YT ist eine faszinierende Parallelwelt der jungen Generation, faszinierend deshalb, weil es funktioniert. In dieser Parallelwelt gibt es "beef" und Konflikte zwischen den Kanalbetreibern, Beziehungen, Klatsch & Tratsch, alles, was das regenbogenpresseaffine Gemüt interessiert. "Broadcast youself". Weil es scheinbar "so einfach ist, Kohle zu machen", ahmen viele die Konzepte der "Großgewordenen" nach. Wer hätte gedacht, als das Portal online ging, dass es irgendjemanden interessiert, was ein Niemand aus Nirgendwo über seinen Alltag erzählt. Ich jedenfalls nicht. Ganz irre sind die sog. "Gamer". Die verdienen übrigend RICHTIG Kohle. Die Zuschauer gucken dabei jemandem zu, der ein Computerspiel spielt und dabei coole Bemerkungen absondert. Man kann es als Erwachsener nicht nachvollziehen. Aber immerhin: Valentina Lisitsa hat wohl ihre Pianistenkarriere über YT angestoßen.
Daruum (so fing sie einst an) alias Niram (auch YT-Mädels/Bübchen werden älter) ist eine von den Größeren, aber nicht von den ganz Großen. Abgesehen von dem harten Urteil, das man als ernsthaft Klavierspielender natürlich treffen muss, finde ich die Message des Videos vollkommen in Ordnung.

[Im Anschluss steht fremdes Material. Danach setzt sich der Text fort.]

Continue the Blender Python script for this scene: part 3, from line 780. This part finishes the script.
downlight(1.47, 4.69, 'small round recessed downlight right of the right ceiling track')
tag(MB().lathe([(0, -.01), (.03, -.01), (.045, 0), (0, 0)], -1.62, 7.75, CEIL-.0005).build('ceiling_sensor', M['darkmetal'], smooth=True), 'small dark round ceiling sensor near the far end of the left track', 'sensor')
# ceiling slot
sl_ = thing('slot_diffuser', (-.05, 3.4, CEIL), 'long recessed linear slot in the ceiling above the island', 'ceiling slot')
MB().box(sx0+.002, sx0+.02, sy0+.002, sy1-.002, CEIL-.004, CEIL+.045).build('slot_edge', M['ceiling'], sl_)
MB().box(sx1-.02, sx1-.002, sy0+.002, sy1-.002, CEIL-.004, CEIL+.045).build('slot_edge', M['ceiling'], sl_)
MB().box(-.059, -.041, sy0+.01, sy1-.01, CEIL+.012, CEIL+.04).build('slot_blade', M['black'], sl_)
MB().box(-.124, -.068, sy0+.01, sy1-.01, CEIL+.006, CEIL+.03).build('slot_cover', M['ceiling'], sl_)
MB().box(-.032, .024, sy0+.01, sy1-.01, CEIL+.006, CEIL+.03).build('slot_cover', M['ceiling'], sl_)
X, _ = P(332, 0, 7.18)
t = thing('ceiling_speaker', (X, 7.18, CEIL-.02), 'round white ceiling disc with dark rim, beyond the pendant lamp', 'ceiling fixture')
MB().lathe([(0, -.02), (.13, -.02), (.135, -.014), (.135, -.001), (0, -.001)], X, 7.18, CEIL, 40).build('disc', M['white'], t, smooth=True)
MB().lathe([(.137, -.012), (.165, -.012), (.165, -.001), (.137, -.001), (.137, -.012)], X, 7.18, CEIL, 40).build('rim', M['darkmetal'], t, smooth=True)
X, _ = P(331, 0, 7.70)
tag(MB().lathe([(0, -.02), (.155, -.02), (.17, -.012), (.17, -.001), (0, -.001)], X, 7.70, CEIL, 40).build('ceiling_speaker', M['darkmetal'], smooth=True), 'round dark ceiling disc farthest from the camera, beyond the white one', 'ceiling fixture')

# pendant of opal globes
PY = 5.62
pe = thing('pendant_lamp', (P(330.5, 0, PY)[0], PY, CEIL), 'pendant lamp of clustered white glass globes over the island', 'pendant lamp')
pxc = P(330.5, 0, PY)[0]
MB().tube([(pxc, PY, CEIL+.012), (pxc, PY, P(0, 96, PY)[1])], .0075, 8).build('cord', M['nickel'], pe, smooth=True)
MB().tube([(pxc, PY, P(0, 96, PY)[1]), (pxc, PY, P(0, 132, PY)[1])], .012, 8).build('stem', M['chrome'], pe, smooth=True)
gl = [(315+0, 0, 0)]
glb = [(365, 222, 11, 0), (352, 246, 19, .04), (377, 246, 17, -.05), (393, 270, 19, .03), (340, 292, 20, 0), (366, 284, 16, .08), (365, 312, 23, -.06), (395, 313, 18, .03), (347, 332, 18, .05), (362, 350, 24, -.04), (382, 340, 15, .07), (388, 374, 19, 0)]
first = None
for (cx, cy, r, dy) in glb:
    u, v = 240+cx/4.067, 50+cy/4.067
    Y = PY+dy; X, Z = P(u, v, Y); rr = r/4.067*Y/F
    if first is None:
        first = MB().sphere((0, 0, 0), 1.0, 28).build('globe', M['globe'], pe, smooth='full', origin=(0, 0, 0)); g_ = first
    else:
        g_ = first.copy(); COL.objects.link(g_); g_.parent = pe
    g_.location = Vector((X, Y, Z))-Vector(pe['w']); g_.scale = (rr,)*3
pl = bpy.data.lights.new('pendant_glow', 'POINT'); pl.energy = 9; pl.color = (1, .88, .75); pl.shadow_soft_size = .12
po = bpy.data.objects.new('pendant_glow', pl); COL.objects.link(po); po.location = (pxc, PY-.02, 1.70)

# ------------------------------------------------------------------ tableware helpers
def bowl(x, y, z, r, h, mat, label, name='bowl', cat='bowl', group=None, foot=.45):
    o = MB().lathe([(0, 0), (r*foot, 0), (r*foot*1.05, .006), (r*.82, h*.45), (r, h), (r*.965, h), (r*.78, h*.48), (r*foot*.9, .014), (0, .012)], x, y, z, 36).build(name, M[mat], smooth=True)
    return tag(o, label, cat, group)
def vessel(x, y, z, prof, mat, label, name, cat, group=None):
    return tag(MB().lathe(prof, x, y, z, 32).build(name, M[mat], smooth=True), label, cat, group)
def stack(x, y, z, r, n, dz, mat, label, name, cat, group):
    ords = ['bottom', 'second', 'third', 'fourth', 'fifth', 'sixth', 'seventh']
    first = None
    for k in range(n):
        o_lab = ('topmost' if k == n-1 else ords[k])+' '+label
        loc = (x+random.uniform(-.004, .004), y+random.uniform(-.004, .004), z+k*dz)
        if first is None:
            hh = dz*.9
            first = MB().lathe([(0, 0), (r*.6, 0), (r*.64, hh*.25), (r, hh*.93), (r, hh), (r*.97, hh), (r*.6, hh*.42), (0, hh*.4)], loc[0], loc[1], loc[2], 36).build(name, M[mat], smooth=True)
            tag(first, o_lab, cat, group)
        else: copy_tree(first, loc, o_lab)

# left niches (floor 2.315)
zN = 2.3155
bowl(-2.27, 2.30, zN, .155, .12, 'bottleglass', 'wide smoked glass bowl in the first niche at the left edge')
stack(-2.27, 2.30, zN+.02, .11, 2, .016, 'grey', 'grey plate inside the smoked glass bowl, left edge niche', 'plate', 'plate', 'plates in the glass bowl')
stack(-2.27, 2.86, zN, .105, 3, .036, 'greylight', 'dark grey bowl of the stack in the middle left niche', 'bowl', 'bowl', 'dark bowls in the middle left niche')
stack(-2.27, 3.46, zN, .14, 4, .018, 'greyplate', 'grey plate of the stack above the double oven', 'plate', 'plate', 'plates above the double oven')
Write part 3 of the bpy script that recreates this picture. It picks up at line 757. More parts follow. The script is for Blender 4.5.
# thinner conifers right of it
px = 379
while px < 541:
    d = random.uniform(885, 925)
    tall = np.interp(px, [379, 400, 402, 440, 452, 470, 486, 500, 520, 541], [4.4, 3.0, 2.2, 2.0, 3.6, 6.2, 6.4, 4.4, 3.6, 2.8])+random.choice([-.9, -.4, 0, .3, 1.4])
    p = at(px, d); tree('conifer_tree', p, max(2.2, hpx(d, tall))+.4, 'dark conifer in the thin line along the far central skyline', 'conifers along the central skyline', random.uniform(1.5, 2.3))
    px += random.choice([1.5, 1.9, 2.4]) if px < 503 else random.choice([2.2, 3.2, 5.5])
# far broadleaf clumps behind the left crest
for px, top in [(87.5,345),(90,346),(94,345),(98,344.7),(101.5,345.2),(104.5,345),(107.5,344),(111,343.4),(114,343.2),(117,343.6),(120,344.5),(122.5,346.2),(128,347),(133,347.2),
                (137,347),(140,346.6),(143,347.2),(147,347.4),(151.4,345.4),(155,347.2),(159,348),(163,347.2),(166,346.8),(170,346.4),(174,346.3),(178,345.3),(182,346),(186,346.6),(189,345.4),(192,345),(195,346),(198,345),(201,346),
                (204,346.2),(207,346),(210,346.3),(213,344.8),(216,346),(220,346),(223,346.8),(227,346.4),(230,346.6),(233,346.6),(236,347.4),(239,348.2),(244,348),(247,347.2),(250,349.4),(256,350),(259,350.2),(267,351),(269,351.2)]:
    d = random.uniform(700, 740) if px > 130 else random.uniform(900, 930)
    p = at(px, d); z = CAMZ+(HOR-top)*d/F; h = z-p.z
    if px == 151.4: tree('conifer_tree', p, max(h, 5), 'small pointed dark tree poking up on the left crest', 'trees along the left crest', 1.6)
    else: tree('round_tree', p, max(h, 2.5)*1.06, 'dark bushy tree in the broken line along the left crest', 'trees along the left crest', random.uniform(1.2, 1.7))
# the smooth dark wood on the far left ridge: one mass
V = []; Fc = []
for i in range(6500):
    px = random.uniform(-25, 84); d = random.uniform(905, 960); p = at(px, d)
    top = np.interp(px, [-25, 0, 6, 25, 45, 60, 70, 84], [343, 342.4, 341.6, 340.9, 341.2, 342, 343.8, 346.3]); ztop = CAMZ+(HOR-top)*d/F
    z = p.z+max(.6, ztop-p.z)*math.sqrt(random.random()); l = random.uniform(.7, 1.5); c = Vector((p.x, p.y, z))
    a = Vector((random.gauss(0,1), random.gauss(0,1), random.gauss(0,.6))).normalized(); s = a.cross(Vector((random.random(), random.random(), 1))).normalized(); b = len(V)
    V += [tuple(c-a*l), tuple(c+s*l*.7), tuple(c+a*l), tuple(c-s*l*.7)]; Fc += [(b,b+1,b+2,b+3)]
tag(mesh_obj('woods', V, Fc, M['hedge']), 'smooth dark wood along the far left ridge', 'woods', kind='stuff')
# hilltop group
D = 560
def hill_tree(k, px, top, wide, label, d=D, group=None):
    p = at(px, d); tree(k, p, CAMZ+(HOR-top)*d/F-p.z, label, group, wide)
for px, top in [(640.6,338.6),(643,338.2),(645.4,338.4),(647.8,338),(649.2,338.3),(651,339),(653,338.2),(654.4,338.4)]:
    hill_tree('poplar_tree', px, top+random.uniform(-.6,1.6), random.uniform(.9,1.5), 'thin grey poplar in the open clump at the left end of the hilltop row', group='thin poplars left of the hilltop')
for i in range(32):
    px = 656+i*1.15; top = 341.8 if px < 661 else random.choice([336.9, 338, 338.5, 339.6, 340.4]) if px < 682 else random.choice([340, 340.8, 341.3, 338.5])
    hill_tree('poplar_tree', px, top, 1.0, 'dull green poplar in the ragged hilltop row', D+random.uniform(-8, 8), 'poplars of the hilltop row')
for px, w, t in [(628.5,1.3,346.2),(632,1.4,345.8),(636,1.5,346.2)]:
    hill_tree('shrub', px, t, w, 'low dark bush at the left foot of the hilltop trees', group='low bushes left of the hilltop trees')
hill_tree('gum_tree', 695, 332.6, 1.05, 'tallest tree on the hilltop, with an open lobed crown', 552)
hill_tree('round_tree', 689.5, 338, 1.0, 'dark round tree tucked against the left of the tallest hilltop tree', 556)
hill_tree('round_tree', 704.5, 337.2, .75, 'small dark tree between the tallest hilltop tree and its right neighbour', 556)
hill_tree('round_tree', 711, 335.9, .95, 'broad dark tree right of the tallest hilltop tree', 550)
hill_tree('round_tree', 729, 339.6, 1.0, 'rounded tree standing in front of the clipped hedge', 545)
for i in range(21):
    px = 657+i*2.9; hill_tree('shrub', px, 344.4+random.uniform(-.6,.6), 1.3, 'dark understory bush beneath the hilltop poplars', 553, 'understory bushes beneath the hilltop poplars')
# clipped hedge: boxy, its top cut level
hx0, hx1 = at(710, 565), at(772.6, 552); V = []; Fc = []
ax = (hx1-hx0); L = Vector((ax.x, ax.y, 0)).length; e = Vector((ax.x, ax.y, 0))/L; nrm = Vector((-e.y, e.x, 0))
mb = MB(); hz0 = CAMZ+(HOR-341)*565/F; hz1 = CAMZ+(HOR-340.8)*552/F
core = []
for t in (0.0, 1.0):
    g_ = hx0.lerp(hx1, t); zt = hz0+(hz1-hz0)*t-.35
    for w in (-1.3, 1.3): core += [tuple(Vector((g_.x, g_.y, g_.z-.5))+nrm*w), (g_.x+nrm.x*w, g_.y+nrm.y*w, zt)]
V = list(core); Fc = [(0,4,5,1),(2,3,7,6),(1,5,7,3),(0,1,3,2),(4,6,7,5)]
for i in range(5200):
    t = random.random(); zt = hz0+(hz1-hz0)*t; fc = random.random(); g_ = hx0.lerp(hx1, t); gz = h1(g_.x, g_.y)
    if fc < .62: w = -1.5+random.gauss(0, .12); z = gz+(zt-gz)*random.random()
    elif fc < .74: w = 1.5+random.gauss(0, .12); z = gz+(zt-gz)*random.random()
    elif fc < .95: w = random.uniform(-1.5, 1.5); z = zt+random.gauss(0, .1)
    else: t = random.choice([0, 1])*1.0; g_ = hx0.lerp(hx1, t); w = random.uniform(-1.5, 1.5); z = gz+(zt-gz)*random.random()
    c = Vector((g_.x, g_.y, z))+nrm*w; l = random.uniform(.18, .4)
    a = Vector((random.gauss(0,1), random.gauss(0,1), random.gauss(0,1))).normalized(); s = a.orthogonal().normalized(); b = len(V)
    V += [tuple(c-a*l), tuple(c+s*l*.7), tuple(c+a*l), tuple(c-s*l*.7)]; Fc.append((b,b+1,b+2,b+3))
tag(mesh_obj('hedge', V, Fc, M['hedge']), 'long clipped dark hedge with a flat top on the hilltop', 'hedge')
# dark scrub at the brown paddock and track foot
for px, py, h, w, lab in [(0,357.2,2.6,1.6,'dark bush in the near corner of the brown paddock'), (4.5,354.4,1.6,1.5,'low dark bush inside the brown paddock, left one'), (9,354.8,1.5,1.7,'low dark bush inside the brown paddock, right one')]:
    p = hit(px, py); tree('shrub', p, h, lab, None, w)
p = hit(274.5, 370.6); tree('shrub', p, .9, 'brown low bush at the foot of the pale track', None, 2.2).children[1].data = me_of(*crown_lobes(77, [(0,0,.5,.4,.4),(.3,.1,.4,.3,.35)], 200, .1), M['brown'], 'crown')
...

Die Botschaft ist nicht "schaut wie toll ich klavierspielen kann" (im Gegenteil, sie stellt das ausdrücklich in Abrede) sondern: "Erarbeitet Euch etwas, lernt etwas, packt etwas an." -
Wer weiß. Diese Kanalbetreiber üben ja tatsächlich Einfluss auf ihre Community aus (sonst hätten die Product-Placements keinen Sinn). Vielleicht kommt die eine oder andere auf die Idee, tatsächlich mit dem Klavier zu beginnen. Rd. 180.000 Personen haben den Clip angeklickt. Die haben zuvor vielleicht noch nie von Haus aus die Anregung bekommen, ein Instrument zu lernen. Wenn von den 180.000 (abzüglich derer, die sowieso schon klavierspielen - einige artikulierten sich entsprechend in den Kommentaren - alle übrigens monierten sie die Fingernägel
und bekamen dafür Hunderte von Likes, also sind da noch mehr) 10 es tatsächlich mal ausprobieren und 4 dadurch wirklich motiviert werden, ein Instrument kaufen und Unterricht nehmen - ist doch prima. Besser als die xte Vorstellung einer Foundation.
* Wer ein Forum betreibt, das täglich von vielen Leuten besucht wird, kann das bestätigen.